I would argue that a standard Bayesian solution would make them directly incomparable, but I could be wrong. Consider two posteriors $$\pi(\theta|X_1)$$ and $$\pi(\theta|X_2).$$ Each posterior is optimal, given its observations and prior. It differs from a Frequentist method which optimal on average.
To give you a thought experiment as to why you cannot compare them directly, consider a school where you are going to split the students into two samples by tossing a fair coin. Your concern is estimating average height. Ignore the preposterousness of the setup for a moment. Assume you are in group one if the coin comes up heads.
Sample one’s estimators were $\bar{x}_1=36 in$ and $s^2_1=9in^2$. Sample two’s estimators were $\bar{x}_2=36.1$ and $s^2_2=8.9in^2$. What about flipping the coin, the intervention, caused students to be taller or the sample variability narrower when the coin came up tails? If nothing, then if you repeated this, say 1000 times, you could discuss the sensitivity of the parameter estimates to the sample space, but that is about it. You could construct the sampling distribution of the posterior means, medians, and modes or just one of them as they should be somewhat predictable. You can compare them indirectly as part of a distribution, but not directly because the difference is randomness.
A Frequentist process, of course, is built around the sample space rather than the parameter space and well understood analytic properties exist. While the Bayesian solution would be analytic under a conjugate prior, you will lack things such as the guaranteed minimum level against false positives.

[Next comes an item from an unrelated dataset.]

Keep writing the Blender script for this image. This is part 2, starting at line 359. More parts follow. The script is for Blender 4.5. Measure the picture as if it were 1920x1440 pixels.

Bayes factors will not help you here as there can be technical issues with Bayes factors you probably want to avoid. What I would do, if it were me, is that I would marginalize out the parameters leaving only a model parameter (Model 1, Model 2, etc.). That would give you an understanding of the impact of the sampling distribution on the trustworthiness of the posterior.
I have not looked, but as this is just a linear model, I would guess there is a paper on the Frequentist properties of Bayesian conjugate linear models. If it isn’t conjugate, there won’t be an analytic solution. Do note that your prior must be a proper prior, you will not be able to use a flat prior, because once your independent variables exceed 3, then a flat prior will prevent the posterior from integrating to unity and you may get spurious results. Still, it could have such a wide prior variance that it is effectively a flat line such as a standard deviation of one million centimeters over $\mu$ to measure the average size of a pea. Surely the size of the pea will be withing $\pm{3,000,000}cm$ of your prior estimate of 1 cm.
Because the difference is a coin toss, there can be no direct comparison. You can discuss the impact of the sample space on the sampling distribution of the parameters and some estimator of the likelihood function such as its supremum.